>> Start

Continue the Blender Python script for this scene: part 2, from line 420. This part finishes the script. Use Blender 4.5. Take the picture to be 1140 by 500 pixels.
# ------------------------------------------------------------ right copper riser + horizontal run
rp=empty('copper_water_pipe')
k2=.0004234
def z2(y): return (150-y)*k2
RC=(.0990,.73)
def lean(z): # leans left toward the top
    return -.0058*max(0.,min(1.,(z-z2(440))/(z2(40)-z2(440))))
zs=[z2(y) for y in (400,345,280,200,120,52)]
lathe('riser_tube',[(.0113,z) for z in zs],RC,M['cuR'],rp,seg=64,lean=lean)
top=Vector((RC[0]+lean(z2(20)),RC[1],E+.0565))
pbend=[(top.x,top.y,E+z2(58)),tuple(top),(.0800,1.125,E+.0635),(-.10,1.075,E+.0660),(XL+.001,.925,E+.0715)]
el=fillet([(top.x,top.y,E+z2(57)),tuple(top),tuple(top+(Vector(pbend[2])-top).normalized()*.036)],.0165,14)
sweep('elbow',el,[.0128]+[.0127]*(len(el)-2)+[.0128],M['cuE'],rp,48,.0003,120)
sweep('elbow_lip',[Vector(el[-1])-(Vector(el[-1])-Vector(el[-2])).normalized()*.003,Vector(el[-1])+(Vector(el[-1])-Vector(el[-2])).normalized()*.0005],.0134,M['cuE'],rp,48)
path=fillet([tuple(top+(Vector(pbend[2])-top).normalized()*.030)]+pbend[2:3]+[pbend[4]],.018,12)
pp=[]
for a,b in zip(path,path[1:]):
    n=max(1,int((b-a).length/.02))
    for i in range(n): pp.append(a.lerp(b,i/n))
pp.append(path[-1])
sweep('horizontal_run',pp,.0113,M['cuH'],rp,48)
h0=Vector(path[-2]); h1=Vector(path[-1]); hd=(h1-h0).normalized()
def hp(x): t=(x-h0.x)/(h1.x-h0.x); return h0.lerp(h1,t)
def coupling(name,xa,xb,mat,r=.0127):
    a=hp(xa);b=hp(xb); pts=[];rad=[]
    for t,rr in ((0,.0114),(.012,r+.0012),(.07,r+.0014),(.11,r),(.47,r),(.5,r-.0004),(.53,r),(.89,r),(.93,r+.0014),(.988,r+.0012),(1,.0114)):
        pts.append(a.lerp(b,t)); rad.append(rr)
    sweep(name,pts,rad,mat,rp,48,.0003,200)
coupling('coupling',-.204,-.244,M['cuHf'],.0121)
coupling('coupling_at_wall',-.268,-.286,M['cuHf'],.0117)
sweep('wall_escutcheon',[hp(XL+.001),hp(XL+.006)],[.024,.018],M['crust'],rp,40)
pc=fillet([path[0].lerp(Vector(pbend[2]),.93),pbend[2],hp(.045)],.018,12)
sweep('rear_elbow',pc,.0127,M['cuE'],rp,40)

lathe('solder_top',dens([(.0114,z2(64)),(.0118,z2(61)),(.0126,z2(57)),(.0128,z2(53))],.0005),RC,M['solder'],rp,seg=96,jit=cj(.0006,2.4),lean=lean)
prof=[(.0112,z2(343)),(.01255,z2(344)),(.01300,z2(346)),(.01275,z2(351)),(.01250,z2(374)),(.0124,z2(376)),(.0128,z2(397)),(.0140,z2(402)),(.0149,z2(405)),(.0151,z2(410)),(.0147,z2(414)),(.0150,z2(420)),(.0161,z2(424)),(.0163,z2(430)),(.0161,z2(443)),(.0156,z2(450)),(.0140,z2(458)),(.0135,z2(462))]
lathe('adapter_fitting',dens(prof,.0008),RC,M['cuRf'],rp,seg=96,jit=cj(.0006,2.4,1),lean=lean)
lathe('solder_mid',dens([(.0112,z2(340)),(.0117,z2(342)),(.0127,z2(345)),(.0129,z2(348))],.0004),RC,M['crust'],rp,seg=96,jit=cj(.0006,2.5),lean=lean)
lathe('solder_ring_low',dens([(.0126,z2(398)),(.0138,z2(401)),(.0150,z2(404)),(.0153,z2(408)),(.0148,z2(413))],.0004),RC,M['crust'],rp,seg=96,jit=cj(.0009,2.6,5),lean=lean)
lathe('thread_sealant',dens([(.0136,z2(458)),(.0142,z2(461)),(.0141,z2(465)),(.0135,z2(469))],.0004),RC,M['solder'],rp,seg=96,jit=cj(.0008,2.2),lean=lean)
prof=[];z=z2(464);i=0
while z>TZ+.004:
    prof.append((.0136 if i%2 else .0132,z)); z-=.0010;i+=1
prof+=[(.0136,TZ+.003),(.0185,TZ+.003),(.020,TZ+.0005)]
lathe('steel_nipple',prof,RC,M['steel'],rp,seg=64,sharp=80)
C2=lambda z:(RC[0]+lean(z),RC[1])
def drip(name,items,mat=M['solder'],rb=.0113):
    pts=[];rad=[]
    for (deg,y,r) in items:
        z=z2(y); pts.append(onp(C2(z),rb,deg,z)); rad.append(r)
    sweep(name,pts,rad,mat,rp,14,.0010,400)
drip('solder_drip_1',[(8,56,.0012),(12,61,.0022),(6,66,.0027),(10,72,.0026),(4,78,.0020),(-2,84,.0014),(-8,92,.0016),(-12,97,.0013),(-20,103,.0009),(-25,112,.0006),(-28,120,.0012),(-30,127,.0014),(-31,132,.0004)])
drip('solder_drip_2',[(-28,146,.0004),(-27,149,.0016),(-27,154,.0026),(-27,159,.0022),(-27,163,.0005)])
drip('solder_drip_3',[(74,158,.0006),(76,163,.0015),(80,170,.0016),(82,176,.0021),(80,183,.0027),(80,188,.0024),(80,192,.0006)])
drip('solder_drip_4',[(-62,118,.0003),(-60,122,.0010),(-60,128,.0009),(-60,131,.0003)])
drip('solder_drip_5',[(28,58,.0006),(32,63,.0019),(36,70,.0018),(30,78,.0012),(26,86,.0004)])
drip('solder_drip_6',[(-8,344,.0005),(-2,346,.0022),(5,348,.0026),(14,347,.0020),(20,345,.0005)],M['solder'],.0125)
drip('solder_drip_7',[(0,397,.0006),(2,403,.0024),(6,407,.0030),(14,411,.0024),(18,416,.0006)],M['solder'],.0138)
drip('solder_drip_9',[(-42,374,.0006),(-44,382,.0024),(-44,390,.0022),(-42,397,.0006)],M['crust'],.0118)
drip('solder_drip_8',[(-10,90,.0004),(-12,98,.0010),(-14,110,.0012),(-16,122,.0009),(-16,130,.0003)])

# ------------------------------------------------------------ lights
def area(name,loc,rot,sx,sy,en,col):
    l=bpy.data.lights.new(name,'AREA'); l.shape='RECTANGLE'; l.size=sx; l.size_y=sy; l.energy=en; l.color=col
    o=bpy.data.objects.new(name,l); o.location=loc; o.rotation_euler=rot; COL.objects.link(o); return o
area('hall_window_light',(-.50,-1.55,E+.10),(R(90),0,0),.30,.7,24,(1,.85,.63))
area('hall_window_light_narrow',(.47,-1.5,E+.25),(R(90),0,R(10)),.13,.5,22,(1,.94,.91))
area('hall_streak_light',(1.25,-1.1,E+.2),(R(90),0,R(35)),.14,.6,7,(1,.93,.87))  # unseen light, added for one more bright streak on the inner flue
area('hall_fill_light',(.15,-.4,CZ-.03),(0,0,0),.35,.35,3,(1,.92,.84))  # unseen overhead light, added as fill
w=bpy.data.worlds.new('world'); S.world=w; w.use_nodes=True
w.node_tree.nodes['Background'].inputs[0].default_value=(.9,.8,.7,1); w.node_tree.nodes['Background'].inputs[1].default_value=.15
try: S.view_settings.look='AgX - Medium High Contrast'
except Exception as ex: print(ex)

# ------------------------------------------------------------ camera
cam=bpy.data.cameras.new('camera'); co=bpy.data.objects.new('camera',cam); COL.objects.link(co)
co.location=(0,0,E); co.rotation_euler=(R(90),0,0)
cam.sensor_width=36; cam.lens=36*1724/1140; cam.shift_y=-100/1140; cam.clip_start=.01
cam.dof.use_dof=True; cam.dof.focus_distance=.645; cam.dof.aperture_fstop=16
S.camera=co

>> End

Task to complete => Return exactly the lines that run from the top of the listing above to the line containing "sweep('rear_elbow',pc,.0127,M['cuE'],rp,40)", please, keeping both end lines and leaving out everything else.

Answer below =>
Continue the Blender Python script for this scene: part 2, from line 420. This part finishes the script. Use Blender 4.5. Take the picture to be 1140 by 500 pixels.
# ------------------------------------------------------------ right copper riser + horizontal run
rp=empty('copper_water_pipe')
k2=.0004234
def z2(y): return (150-y)*k2
RC=(.0990,.73)
def lean(z): # leans left toward the top
    return -.0058*max(0.,min(1.,(z-z2(440))/(z2(40)-z2(440))))
zs=[z2(y) for y in (400,345,280,200,120,52)]
lathe('riser_tube',[(.0113,z) for z in zs],RC,M['cuR'],rp,seg=64,lean=lean)
top=Vector((RC[0]+lean(z2(20)),RC[1],E+.0565))
pbend=[(top.x,top.y,E+z2(58)),tuple(top),(.0800,1.125,E+.0635),(-.10,1.075,E+.0660),(XL+.001,.925,E+.0715)]
el=fillet([(top.x,top.y,E+z2(57)),tuple(top),tuple(top+(Vector(pbend[2])-top).normalized()*.036)],.0165,14)
sweep('elbow',el,[.0128]+[.0127]*(len(el)-2)+[.0128],M['cuE'],rp,48,.0003,120)
sweep('elbow_lip',[Vector(el[-1])-(Vector(el[-1])-Vector(el[-2])).normalized()*.003,Vector(el[-1])+(Vector(el[-1])-Vector(el[-2])).normalized()*.0005],.0134,M['cuE'],rp,48)
path=fillet([tuple(top+(Vector(pbend[2])-top).normalized()*.030)]+pbend[2:3]+[pbend[4]],.018,12)
pp=[]
for a,b in zip(path,path[1:]):
    n=max(1,int((b-a).length/.02))
    for i in range(n): pp.append(a.lerp(b,i/n))
pp.append(path[-1])
sweep('horizontal_run',pp,.0113,M['cuH'],rp,48)
h0=Vector(path[-2]); h1=Vector(path[-1]); hd=(h1-h0).normalized()
def hp(x): t=(x-h0.x)/(h1.x-h0.x); return h0.lerp(h1,t)
def coupling(name,xa,xb,mat,r=.0127):
    a=hp(xa);b=hp(xb); pts=[];rad=[]
    for t,rr in ((0,.0114),(.012,r+.0012),(.07,r+.0014),(.11,r),(.47,r),(.5,r-.0004),(.53,r),(.89,r),(.93,r+.0014),(.988,r+.0012),(1,.0114)):
        pts.append(a.lerp(b,t)); rad.append(rr)
    sweep(name,pts,rad,mat,rp,48,.0003,200)
coupling('coupling',-.204,-.244,M['cuHf'],.0121)
coupling('coupling_at_wall',-.268,-.286,M['cuHf'],.0117)
sweep('wall_escutcheon',[hp(XL+.001),hp(XL+.006)],[.024,.018],M['crust'],rp,40)
pc=fillet([path[0].lerp(Vector(pbend[2]),.93),pbend[2],hp(.045)],.018,12)
sweep('rear_elbow',pc,.0127,M['cuE'],rp,40)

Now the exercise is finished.